Streams

Can An Old Massachusetts Fishing Port Light The World Again?

Monday, June 24, 2013

A shabby old fishing port on the South Coast of Massachusetts was once known as the City That Lit the World. Its whale oil powered candles and lamps around the country.

Now, the city is trying to rekindle that flame with an alternative form of energy: offshore wind.

A Distant History Of Wealth

New Bedford's glory days are long gone. The city suffers from a long list of woes — high crime, persistent unemployment and poor public schools.

For generations, the sea was New Bedford's lifeblood. Now, the water is still there, but the wealth is gone.

You can see just a glimmer of New Bedford's old opulence shining through its cobblestone streets and the whaling captains' old mansions.

"On the eve of the Civil War, New Bedford was the wealthiest city per capita in the United States," says Mayor Jon Mitchell. "New Bedford was to whaling what Detroit was to automobiles."

Striving For New Opportunities

On a chilly May morning, Mitchell joined state officials and local union representatives to break ground on the New Bedford Marine Commerce Terminal.

The port is being described as the first of its kind in the country — big enough to transport wind blades the length of a football field. Locals hope it will serve as the hub for the offshore wind industry and bring in jobs. New Bedford's current employment rate is among the worst in the state.

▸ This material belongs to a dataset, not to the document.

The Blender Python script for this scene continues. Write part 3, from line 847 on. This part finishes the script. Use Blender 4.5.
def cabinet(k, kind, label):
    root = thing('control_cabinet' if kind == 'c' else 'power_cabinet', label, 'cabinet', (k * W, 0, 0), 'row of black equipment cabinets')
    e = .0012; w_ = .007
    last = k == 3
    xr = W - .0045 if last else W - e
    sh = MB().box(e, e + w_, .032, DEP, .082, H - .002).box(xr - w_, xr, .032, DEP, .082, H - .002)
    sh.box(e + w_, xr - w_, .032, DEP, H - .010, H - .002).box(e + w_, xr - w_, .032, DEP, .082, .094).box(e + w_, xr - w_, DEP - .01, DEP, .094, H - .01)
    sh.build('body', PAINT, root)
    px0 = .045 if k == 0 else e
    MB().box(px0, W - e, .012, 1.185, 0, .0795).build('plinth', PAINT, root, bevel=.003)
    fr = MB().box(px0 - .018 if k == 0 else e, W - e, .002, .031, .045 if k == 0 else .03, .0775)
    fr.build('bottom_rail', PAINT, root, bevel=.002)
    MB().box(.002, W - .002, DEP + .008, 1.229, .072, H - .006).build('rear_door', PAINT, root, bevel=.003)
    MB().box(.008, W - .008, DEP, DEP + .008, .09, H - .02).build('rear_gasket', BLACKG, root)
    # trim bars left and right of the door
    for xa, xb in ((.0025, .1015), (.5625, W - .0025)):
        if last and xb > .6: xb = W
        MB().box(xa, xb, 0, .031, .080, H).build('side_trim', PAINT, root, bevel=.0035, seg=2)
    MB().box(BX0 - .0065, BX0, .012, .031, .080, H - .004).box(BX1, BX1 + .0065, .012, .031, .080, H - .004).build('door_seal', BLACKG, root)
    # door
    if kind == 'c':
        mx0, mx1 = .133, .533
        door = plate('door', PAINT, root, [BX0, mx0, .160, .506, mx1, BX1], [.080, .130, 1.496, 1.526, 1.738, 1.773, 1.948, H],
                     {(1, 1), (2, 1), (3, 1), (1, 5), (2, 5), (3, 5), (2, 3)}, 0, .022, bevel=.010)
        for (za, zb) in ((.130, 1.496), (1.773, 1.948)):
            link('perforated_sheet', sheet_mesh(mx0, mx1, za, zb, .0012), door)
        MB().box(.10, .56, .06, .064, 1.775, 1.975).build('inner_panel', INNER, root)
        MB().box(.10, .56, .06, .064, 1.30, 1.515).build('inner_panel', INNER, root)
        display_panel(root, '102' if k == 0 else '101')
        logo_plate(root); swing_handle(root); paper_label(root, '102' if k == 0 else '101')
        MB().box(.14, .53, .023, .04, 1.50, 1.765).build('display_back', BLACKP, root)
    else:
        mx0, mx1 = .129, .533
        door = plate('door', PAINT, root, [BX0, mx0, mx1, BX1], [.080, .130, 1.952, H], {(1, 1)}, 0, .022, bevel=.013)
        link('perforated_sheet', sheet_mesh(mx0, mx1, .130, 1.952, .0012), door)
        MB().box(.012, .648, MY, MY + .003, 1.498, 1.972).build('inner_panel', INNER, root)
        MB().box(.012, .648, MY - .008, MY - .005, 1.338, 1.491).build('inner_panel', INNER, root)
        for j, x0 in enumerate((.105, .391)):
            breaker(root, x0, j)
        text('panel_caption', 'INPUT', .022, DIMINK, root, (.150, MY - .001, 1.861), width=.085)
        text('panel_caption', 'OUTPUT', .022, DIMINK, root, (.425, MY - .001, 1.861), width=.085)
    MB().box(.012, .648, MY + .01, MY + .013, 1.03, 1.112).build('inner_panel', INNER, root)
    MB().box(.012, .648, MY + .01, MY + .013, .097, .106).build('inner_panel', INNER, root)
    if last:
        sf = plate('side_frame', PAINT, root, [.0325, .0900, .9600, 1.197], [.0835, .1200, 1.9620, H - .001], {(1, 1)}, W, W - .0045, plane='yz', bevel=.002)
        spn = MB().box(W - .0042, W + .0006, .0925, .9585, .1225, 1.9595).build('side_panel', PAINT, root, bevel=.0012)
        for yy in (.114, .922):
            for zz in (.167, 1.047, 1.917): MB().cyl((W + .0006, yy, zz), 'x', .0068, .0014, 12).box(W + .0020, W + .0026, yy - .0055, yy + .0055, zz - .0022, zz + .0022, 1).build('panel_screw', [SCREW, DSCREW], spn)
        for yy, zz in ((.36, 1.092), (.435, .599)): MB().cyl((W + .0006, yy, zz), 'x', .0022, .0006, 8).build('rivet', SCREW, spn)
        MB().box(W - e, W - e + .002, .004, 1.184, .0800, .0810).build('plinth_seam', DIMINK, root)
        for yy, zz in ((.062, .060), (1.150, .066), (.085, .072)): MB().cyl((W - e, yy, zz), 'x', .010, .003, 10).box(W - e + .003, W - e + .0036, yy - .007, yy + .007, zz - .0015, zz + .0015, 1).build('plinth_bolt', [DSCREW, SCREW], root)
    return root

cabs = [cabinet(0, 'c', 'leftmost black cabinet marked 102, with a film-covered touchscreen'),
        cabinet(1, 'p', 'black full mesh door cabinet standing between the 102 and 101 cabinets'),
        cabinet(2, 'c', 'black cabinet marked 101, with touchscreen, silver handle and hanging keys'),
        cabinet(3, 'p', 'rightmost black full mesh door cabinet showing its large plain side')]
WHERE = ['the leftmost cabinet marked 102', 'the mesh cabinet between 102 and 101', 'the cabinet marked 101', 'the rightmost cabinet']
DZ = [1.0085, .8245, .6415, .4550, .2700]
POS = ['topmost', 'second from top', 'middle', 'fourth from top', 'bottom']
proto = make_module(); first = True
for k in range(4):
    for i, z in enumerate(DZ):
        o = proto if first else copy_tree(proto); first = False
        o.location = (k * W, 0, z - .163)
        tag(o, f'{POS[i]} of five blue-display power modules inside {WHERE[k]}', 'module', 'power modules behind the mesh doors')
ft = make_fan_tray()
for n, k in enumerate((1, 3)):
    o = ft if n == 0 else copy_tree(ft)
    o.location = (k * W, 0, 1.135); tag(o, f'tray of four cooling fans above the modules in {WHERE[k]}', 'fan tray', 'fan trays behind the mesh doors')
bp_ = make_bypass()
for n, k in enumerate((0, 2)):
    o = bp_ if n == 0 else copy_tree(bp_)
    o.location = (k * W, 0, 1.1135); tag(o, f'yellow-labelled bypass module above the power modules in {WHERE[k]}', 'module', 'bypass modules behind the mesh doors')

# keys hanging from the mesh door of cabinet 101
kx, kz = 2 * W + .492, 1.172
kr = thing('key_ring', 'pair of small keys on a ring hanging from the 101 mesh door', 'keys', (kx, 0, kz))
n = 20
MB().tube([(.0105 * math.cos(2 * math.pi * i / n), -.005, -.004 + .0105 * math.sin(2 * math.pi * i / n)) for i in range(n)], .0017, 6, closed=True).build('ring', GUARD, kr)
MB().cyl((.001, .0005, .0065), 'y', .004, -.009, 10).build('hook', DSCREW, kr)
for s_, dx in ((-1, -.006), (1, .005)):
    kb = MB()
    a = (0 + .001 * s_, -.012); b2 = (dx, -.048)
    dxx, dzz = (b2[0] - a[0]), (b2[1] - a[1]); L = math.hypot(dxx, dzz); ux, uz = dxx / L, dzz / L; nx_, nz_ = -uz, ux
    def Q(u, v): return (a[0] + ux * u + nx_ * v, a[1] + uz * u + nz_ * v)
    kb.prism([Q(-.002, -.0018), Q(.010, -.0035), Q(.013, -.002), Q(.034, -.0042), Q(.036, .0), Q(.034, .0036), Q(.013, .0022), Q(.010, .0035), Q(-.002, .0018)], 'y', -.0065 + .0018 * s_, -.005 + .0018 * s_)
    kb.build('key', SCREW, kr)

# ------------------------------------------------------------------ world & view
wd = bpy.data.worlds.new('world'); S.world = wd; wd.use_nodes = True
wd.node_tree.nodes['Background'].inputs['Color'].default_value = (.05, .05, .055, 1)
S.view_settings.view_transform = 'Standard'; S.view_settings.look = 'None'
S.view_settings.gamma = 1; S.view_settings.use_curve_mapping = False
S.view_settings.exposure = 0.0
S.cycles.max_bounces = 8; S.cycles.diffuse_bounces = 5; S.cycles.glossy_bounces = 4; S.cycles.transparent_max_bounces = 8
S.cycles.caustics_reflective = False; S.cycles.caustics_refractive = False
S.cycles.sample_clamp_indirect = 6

The Energy Department estimates that if the U.S. takes advantage of its wind potential by 2030, some 20,000 jobs could sprout up around the offshore wind industry.

A quarter of the nation's wind reserves lie just south of Martha's Vineyard, and New Bedford is the closest deep-water port. Mitchell says his city is sitting on the Saudi Arabia of wind.

"New Bedford is the biggest commercial fishing port in America," says Mitchell. "We know what we're doing out on the water."

Contagious Optimism

The mayor's optimism is rubbing off on Justin Silvia, who wakes up at 3:30 am to drive more than an hour to get to his job as a heavy equipment operator. He says he would love to find work closer to home so he could spend time with his three kids. He's trying to land himself a job on this port project.

"There's definitely a big buzz in the area as far as how many jobs it's going to create. I mean, the main focus is get as many New Bedford unemployed workers that are capable and trained properly," he says.

New Bedford is already working with Bristol Community College to secure grants that will train displaced workers.

Skepticism Remains — On The Water And Off

But not all of the folks on the water think offshore wind is the solution to all the city's troubles. Fishermen have been struggling to find work in recent years as the government declared certain waters off limits.

Tony Alvernaz is a fisherman in New Bedford. He wonders how fishermen will be able to navigate around giant wind turbines to find healthy fish.

"New Bedford has been a seafaring city for how many years, how many centuries? And so let's do away with that; let's bring on the wind farm. Is that the answer? I don't think so," he says.

Matt Kaplan, a wind analyst for IHS Emerging Energy Research in Cambridge, says it's a big bet. "Offshore wind will have to be tied to creating jobs in order to really be successful here because of the premium cost."

Kaplan says the problem is that no matter how strong the wind gusts blow, local utility companies have to be willing to pay a premium for pricey offshore wind energy. For now, there are federal subsidies that help nudge development along, but there is no guarantee that the government's helping hand will always be there.

Still, Kaplan said it helps that New Bedford is first in designing an offshore wind-friendly port.

"But whether that's going to make New Bedford the one-stop shop moving forward forever, for being the only port for offshore wind, I think it's a really tough call just because of the need to really create local jobs in each state that has one of these projects," Kaplan says.